Dass jedenfalls der Unabhängigkeit der Hochschule zumindest in Verwaltungsfragen enge Grenzen gesteckt sind, hat der Bischof jetzt klar gemacht. Nachdem im Zuge des Richtungsstreits bereits der kommissarische Vorsitzende der Hochschulleitung und der Senatsvorsitzende von ihren Ämtern zurückgetreten waren, beurlaubte der Bischof auch den Uni-Kanzler. Der wiederum rechtlich gegen die Entscheidung vorgehen will. Außerdem beauftragte Hanke eine Wirtschaftsprüfungsgesellschaft, die Hochschule zu durchleuchten. Der Verdacht auf Unregelmäßigkeiten scheint dabei im Hintergrund auf. Klar ist auch die Absicht, die nächste Wahl eines Uni-Präsidenten zu steuern. "Mit dem Großreinemachen will der Bischof den aufmüpfigen Professoren, die protestiert hatten, klar machen, wer das Sagen hat", meint Hürter.
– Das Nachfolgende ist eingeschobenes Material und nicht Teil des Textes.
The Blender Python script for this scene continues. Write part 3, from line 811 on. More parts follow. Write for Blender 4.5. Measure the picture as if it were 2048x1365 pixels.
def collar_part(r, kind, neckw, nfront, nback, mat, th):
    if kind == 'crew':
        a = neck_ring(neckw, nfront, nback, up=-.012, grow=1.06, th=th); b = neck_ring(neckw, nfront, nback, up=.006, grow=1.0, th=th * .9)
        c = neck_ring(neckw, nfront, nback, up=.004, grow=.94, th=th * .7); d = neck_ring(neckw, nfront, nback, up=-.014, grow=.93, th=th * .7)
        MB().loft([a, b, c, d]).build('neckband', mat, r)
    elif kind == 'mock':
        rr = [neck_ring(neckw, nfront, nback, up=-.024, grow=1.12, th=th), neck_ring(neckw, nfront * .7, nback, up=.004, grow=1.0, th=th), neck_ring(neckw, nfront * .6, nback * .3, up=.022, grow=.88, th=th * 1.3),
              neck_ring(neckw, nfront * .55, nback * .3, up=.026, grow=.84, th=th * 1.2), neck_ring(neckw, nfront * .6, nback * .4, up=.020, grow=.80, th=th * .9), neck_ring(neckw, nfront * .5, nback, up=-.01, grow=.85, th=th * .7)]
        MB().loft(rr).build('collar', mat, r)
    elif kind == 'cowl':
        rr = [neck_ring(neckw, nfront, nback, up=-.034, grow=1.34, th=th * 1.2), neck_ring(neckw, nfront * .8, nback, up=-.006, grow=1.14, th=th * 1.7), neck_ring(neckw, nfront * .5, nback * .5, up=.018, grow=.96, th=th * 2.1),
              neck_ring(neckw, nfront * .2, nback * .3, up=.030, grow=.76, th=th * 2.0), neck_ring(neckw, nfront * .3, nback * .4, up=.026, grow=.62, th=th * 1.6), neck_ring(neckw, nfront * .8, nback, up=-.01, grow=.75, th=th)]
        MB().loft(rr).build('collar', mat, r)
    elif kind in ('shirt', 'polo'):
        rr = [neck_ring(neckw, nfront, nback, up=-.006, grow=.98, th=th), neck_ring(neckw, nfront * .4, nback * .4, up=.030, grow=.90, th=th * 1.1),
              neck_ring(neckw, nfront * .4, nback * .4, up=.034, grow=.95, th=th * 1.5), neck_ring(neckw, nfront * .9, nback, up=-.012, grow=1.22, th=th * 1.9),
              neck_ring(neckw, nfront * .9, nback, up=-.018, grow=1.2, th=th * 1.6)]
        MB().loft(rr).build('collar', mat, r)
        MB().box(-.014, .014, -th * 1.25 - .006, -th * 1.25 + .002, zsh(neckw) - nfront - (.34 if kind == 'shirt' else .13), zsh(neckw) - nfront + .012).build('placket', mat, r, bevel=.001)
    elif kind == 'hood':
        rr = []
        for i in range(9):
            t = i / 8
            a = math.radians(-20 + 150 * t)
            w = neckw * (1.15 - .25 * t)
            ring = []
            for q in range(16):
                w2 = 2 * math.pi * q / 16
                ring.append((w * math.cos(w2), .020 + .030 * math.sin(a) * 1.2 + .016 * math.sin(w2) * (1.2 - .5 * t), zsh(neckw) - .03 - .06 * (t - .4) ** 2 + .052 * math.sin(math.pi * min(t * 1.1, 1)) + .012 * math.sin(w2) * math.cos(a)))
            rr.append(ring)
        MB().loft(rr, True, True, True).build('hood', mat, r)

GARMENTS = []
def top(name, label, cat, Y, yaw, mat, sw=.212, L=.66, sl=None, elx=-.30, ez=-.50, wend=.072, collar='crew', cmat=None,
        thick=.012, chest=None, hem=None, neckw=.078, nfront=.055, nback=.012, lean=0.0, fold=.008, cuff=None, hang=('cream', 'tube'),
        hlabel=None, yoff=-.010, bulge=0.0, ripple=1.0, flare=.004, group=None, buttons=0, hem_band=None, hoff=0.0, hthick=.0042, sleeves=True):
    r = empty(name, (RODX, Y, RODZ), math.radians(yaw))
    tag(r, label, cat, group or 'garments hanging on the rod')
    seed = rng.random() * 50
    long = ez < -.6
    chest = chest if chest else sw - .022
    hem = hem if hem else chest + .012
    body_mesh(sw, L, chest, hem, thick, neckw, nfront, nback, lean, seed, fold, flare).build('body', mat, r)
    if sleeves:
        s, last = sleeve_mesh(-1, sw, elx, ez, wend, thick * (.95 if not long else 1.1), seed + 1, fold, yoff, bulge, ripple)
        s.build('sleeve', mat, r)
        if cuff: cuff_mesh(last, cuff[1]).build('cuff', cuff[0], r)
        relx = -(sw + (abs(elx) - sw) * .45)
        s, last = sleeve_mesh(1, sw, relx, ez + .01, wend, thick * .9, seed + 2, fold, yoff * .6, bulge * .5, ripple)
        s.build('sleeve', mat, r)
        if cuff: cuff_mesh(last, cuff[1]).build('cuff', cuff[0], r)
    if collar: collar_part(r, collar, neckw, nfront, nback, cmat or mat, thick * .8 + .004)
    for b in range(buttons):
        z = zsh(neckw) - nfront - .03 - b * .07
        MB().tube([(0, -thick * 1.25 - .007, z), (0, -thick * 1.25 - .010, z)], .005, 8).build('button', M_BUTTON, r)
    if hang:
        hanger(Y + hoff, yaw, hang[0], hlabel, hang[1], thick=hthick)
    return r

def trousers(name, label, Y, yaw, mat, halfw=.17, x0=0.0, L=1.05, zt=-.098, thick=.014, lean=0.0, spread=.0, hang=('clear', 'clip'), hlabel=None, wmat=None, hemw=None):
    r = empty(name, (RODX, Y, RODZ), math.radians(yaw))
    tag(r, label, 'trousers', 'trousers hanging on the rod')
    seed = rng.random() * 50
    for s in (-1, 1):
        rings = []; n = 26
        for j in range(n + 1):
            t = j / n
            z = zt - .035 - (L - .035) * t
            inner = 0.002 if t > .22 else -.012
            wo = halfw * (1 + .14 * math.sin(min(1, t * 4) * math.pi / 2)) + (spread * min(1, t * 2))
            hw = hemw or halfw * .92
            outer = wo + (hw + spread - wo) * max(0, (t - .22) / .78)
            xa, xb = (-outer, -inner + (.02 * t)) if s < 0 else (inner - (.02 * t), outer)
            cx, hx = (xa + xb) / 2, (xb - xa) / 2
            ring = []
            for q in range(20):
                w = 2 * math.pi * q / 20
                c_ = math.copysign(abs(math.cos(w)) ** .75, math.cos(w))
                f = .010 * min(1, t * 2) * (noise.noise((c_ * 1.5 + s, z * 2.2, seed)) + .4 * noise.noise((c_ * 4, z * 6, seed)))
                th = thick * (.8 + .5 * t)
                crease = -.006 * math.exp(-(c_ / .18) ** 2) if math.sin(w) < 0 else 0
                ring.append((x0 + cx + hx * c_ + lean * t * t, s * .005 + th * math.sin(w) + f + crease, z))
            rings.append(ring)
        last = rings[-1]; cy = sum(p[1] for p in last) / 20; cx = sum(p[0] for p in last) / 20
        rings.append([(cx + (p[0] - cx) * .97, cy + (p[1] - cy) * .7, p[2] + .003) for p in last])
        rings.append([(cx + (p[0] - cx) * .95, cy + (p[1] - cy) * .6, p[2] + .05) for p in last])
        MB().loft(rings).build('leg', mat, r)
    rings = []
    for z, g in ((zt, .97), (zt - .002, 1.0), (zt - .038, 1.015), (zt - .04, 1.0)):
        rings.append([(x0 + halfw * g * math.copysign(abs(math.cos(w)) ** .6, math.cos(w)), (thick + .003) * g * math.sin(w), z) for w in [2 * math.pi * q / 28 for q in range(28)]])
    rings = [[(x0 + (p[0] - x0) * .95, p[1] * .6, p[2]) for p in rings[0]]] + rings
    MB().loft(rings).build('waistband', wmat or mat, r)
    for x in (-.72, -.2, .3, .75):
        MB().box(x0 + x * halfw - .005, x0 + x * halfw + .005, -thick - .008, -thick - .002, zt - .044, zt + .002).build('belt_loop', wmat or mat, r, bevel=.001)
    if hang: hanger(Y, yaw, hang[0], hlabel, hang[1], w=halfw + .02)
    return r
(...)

So sehen das auch einige bayerische Hochschulrektoren. Sie gaben in einer Erklärung ihrer Sorge Ausdruck, dass die Weiterentwicklung der gesamten bayerischen Universitätslandschaft von der Auseinandersetzung in Mitleidenschaft gezogen würde. Die Studenten reagieren da gelassener. Der Bischof habe versichert, dass die Autonomie der Uni in Forschung und Lehre unangetastet bleibe, sagt Jessica Weppler, die Vorsitzende des studentischen Konvents. "Wir sind optimistisch, dass die kommissarische Hochschulleitung uns aus dieser Krise herausführt.